**MATERIAL:**
-=-=-

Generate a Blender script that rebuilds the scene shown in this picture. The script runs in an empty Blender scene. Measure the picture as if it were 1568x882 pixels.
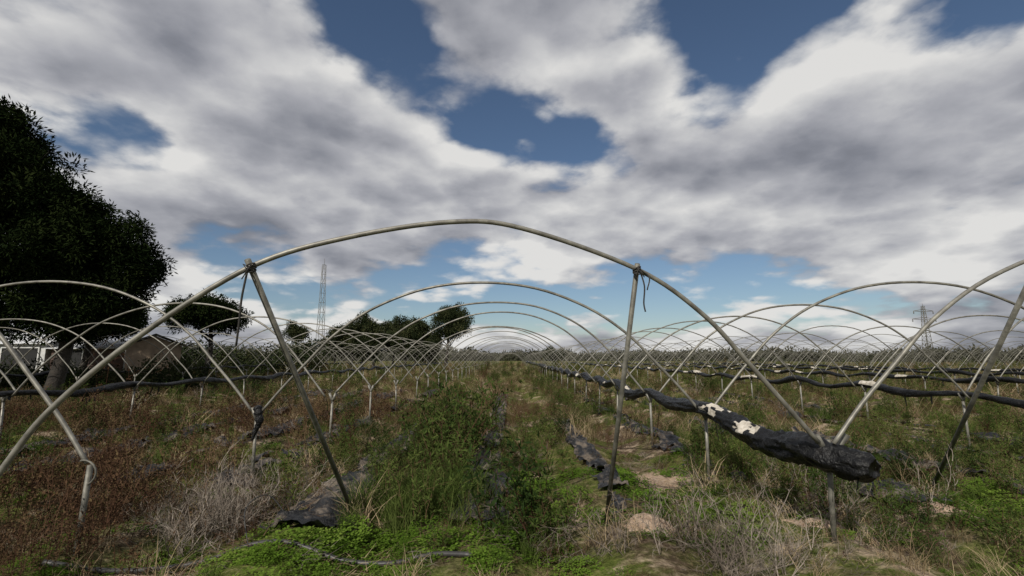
import bpy, math, random
from mathutils import Vector, noise, Matrix, Quaternion
R = random.Random(7)
scene = bpy.context.scene
scene.view_settings.view_transform = 'Standard'
scene.view_settings.look = 'None'
scene.view_settings.exposure = 0
rad = math.radians
pi = math.pi
UP = Vector((0, 0, 1))

# ------------------------------------------------------------------ helpers
class MB:
    def __init__(s): s.v = []; s.f = []; s.m = []
    def add(s, vs, fs, m=0):
        o = len(s.v); s.v.extend(vs)
        for f in fs: s.f.append(tuple(i + o for i in f)); s.m.append(m)

def mk(name, mb, mats, parent=None, smooth=True, link=True):
    me = bpy.data.meshes.new(name)
    me.from_pydata([tuple(v) for v in mb.v], [], mb.f)
    me.polygons.foreach_set('material_index', mb.m)
    me.polygons.foreach_set('use_smooth', [smooth] * len(mb.f))
    for m in mats: me.materials.append(m)
    me.update()
    ob = bpy.data.objects.new(name, me)
    if link: scene.collection.objects.link(ob)
    if parent: ob.parent = parent
    return ob

def tube(mb, pts, r, n=8, m=0, cap=True):
    pts = [Vector(p) for p in pts]
    N = len(pts)
    rr = r if isinstance(r, (list, tuple)) else [r] * N
    t0 = (pts[1] - pts[0]).normalized()
    a = t0.cross(Vector((0, 1, 0)) if abs(t0.y) < .9 else Vector((1, 0, 0))).normalized()
    vs = []
    for i in range(N):
        t = (pts[min(i + 1, N - 1)] - pts[max(i - 1, 0)]).normalized()
        a = (a - t * a.dot(t)).normalized(); b = t.cross(a)
        for k in range(n):
            an = 2 * pi * k / n
            vs.append(pts[i] + (a * math.cos(an) + b * math.sin(an)) * rr[i])
    fs = []
    for i in range(N - 1):
        for k in range(n):
            k2 = (k + 1) % n
            fs.append((i * n + k, i * n + k2, (i + 1) * n + k2, (i + 1) * n + k))
    if cap:
        fs.append(tuple(range(n - 1, -1, -1))); fs.append(tuple((N - 1) * n + k for k in range(n)))
    mb.add(vs, fs, m)

def box(mb, c, s, m=0, rz=0):
    M = Matrix.Rotation(rz, 3, 'Z')
    vs = [Vector(c) + M @ Vector((x * s[0] / 2, y * s[1] / 2, z * s[2] / 2)) for x in (-1, 1) for y in (-1, 1) for z in (-1, 1)]
    mb.add(vs, [(0, 1, 3, 2), (4, 6, 7, 5), (0, 4, 5, 1), (2, 3, 7, 6), (0, 2, 6, 4), (1, 5, 7, 3)], m)

def catmull(P, sub):
    P = [Vector(p) for p in P]
    Q = [P[0] * 2 - P[1]] + P + [P[-1] * 2 - P[-2]]
    out = []
    for i in range(1, len(Q) - 2):
        for k in range(sub):
            t = k / sub
            a, b, c, d = Q[i - 1], Q[i], Q[i + 1], Q[i + 2]
            out.append(.5 * ((2 * b) + (c - a) * t + (2 * a - 5 * b + 4 * c - d) * t * t + (3 * b - a - 3 * c + d) * t ** 3))
    out.append(P[-1]); return out

def nz(x, y, z=0.): return noise.noise(Vector((x, y, z)))

def sstep(a, b, x):
    t = max(0, min(1, (x - a) / (b - a))); return t * t * (3 - 2 * t)

def gh(x, y):
    d = math.hypot(x, y)
    f = 1 - sstep(60, 130, d)
    h = .085 * math.cos(2 * pi * (x + .37) / 1.55) * f
    h += .05 * nz(x * .9, y * .9) + .03 * nz(x * 2.7, y * 2.7, 5) * f
    h += .12 * nz(x * .06, y * .06, 9) * sstep(8, 40, d)
    return h

# ------------------------------------------------------------------ materials
def newmat(name):
    m = bpy.data.materials.new(name); m.use_nodes = True
    nt = m.node_tree; nt.nodes.clear()
    out = nt.nodes.new('ShaderNodeOutputMaterial')
    return m, nt, out

def ramp(nt, fac, stops, interp='LINEAR'):
    r = nt.nodes.new('ShaderNodeValToRGB'); r.color_ramp.interpolation = interp
    e = r.color_ramp.elements
    while len(e) < len(stops): e.new(.5)
    for i, (p, c) in enumerate(stops):
        e[i].position = p; e[i].color = (c[0], c[1], c[2], 1)
    nt.links.new(fac, r.inputs[0]); return r.outputs[0]

def noise_node(nt, vec, scale, detail=4, rough=.5, dist=0.):
    n = nt.nodes.new('ShaderNodeTexNoise')
    n.inputs['Scale'].default_value = scale; n.inputs['Detail'].default_value = detail
    n.inputs['Roughness'].default_value = rough; n.inputs['Distortion'].default_value = dist
    if vec: nt.links.new(vec, n.inputs['Vector'])
    return n

def mth(nt, op, a, b=None, c=None):
    n = nt.nodes.new('ShaderNodeMath'); n.operation = op
    for i, v in enumerate((a, b, c)):
        if v is None: continue
        if isinstance(v, (int, float)): n.inputs[i].default_value = v
        else: nt.links.new(v, n.inputs[i])
    return n.outputs[0]

def solid(name, stops, scale=6, rough=.6, metal=0., bump=.2, bscale=30, dist=.01, detail=5, spec=.5):
    m, nt, out = newmat(name)
    tc = nt.nodes.new('ShaderNodeTexCoord').outputs['Object']
    n = noise_node(nt, tc, scale, detail, .6)
    col = ramp(nt, n.outputs[0], stops)
    b = nt.nodes.new('ShaderNodeBsdfPrincipled')
    nt.links.new(col, b.inputs['Base Color'])
    b.inputs['Roughness'].default_value = rough; b.inputs['Metallic'].default_value = metal
    b.inputs['Specular IOR Level'].default_value = spec
    n2 = noise_node(nt, tc, bscale, 4, .6)
    bp = nt.nodes.new('ShaderNodeBump'); bp.inputs['Strength'].default_value = bump; bp.inputs['Distance'].default_value = dist
    nt.links.new(n2.outputs[0], bp.inputs['Height']); nt.links.new(bp.outputs[0], b.inputs['Normal'])
    nt.links.new(b.outputs[0], out.inputs[0])
    return m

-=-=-

**YOUR TASK:** Quote each line of the listing exactly, but leave the pictures out.

**OUTPUT OF THE EXERCISE:**
Generate a Blender script that rebuilds the scene shown in this picture. The script runs in an empty Blender scene. Measure the picture as if it were 1568x882 pixels.
import bpy, math, random
from mathutils import Vector, noise, Matrix, Quaternion
R = random.Random(7)
scene = bpy.context.scene
scene.view_settings.view_transform = 'Standard'
scene.view_settings.look = 'None'
scene.view_settings.exposure = 0
rad = math.radians
pi = math.pi
UP = Vector((0, 0, 1))

# ------------------------------------------------------------------ helpers
class MB:
    def __init__(s): s.v = []; s.f = []; s.m = []
    def add(s, vs, fs, m=0):
        o = len(s.v); s.v.extend(vs)
        for f in fs: s.f.append(tuple(i + o for i in f)); s.m.append(m)

def mk(name, mb, mats, parent=None, smooth=True, link=True):
    me = bpy.data.meshes.new(name)
    me.from_pydata([tuple(v) for v in mb.v], [], mb.f)
    me.polygons.foreach_set('material_index', mb.m)
    me.polygons.foreach_set('use_smooth', [smooth] * len(mb.f))
    for m in mats: me.materials.append(m)
    me.update()
    ob = bpy.data.objects.new(name, me)
    if link: scene.collection.objects.link(ob)
    if parent: ob.parent = parent
    return ob

def tube(mb, pts, r, n=8, m=0, cap=True):
    pts = [Vector(p) for p in pts]
    N = len(pts)
    rr = r if isinstance(r, (list, tuple)) else [r] * N
    t0 = (pts[1] - pts[0]).normalized()
    a = t0.cross(Vector((0, 1, 0)) if abs(t0.y) < .9 else Vector((1, 0, 0))).normalized()
    vs = []
    for i in range(N):
        t = (pts[min(i + 1, N - 1)] - pts[max(i - 1, 0)]).normalized()
        a = (a - t * a.dot(t)).normalized(); b = t.cross(a)
        for k in range(n):
            an = 2 * pi * k / n
            vs.append(pts[i] + (a * math.cos(an) + b * math.sin(an)) * rr[i])
    fs = []
    for i in range(N - 1):
        for k in range(n):
            k2 = (k + 1) % n
            fs.append((i * n + k, i * n + k2, (i + 1) * n + k2, (i + 1) * n + k))
    if cap:
        fs.append(tuple(range(n - 1, -1, -1))); fs.append(tuple((N - 1) * n + k for k in range(n)))
    mb.add(vs, fs, m)

def box(mb, c, s, m=0, rz=0):
    M = Matrix.Rotation(rz, 3, 'Z')
    vs = [Vector(c) + M @ Vector((x * s[0] / 2, y * s[1] / 2, z * s[2] / 2)) for x in (-1, 1) for y in (-1, 1) for z in (-1, 1)]
    mb.add(vs, [(0, 1, 3, 2), (4, 6, 7, 5), (0, 4, 5, 1), (2, 3, 7, 6), (0, 2, 6, 4), (1, 5, 7, 3)], m)

def catmull(P, sub):
    P = [Vector(p) for p in P]
    Q = [P[0] * 2 - P[1]] + P + [P[-1] * 2 - P[-2]]
    out = []
    for i in range(1, len(Q) - 2):
        for k in range(sub):
            t = k / sub
            a, b, c, d = Q[i - 1], Q[i], Q[i + 1], Q[i + 2]
            out.append(.5 * ((2 * b) + (c - a) * t + (2 * a - 5 * b + 4 * c - d) * t * t + (3 * b - a - 3 * c + d) * t ** 3))
    out.append(P[-1]); return out

def nz(x, y, z=0.): return noise.noise(Vector((x, y, z)))

def sstep(a, b, x):
    t = max(0, min(1, (x - a) / (b - a))); return t * t * (3 - 2 * t)

def gh(x, y):
    d = math.hypot(x, y)
    f = 1 - sstep(60, 130, d)
    h = .085 * math.cos(2 * pi * (x + .37) / 1.55) * f
    h += .05 * nz(x * .9, y * .9) + .03 * nz(x * 2.7, y * 2.7, 5) * f
    h += .12 * nz(x * .06, y * .06, 9) * sstep(8, 40, d)
    return h

# ------------------------------------------------------------------ materials
def newmat(name):
    m = bpy.data.materials.new(name); m.use_nodes = True
    nt = m.node_tree; nt.nodes.clear()
    out = nt.nodes.new('ShaderNodeOutputMaterial')
    return m, nt, out

def ramp(nt, fac, stops, interp='LINEAR'):
    r = nt.nodes.new('ShaderNodeValToRGB'); r.color_ramp.interpolation = interp
    e = r.color_ramp.elements
    while len(e) < len(stops): e.new(.5)
    for i, (p, c) in enumerate(stops):
        e[i].position = p; e[i].color = (c[0], c[1], c[2], 1)
    nt.links.new(fac, r.inputs[0]); return r.outputs[0]

def noise_node(nt, vec, scale, detail=4, rough=.5, dist=0.):
    n = nt.nodes.new('ShaderNodeTexNoise')
    n.inputs['Scale'].default_value = scale; n.inputs['Detail'].default_value = detail
    n.inputs['Roughness'].default_value = rough; n.inputs['Distortion'].default_value = dist
    if vec: nt.links.new(vec, n.inputs['Vector'])
    return n

def mth(nt, op, a, b=None, c=None):
    n = nt.nodes.new('ShaderNodeMath'); n.operation = op
    for i, v in enumerate((a, b, c)):
        if v is None: continue
        if isinstance(v, (int, float)): n.inputs[i].default_value = v
        else: nt.links.new(v, n.inputs[i])
    return n.outputs[0]

def solid(name, stops, scale=6, rough=.6, metal=0., bump=.2, bscale=30, dist=.01, detail=5, spec=.5):
    m, nt, out = newmat(name)
    tc = nt.nodes.new('ShaderNodeTexCoord').outputs['Object']
    n = noise_node(nt, tc, scale, detail, .6)
    col = ramp(nt, n.outputs[0], stops)
    b = nt.nodes.new('ShaderNodeBsdfPrincipled')
    nt.links.new(col, b.inputs['Base Color'])
    b.inputs['Roughness'].default_value = rough; b.inputs['Metallic'].default_value = metal
    b.inputs['Specular IOR Level'].default_value = spec
    n2 = noise_node(nt, tc, bscale, 4, .6)
    bp = nt.nodes.new('ShaderNodeBump'); bp.inputs['Strength'].default_value = bump; bp.inputs['Distance'].default_value = dist
    nt.links.new(n2.outputs[0], bp.inputs['Height']); nt.links.new(bp.outputs[0], b.inputs['Normal'])
    nt.links.new(b.outputs[0], out.inputs[0])
    return m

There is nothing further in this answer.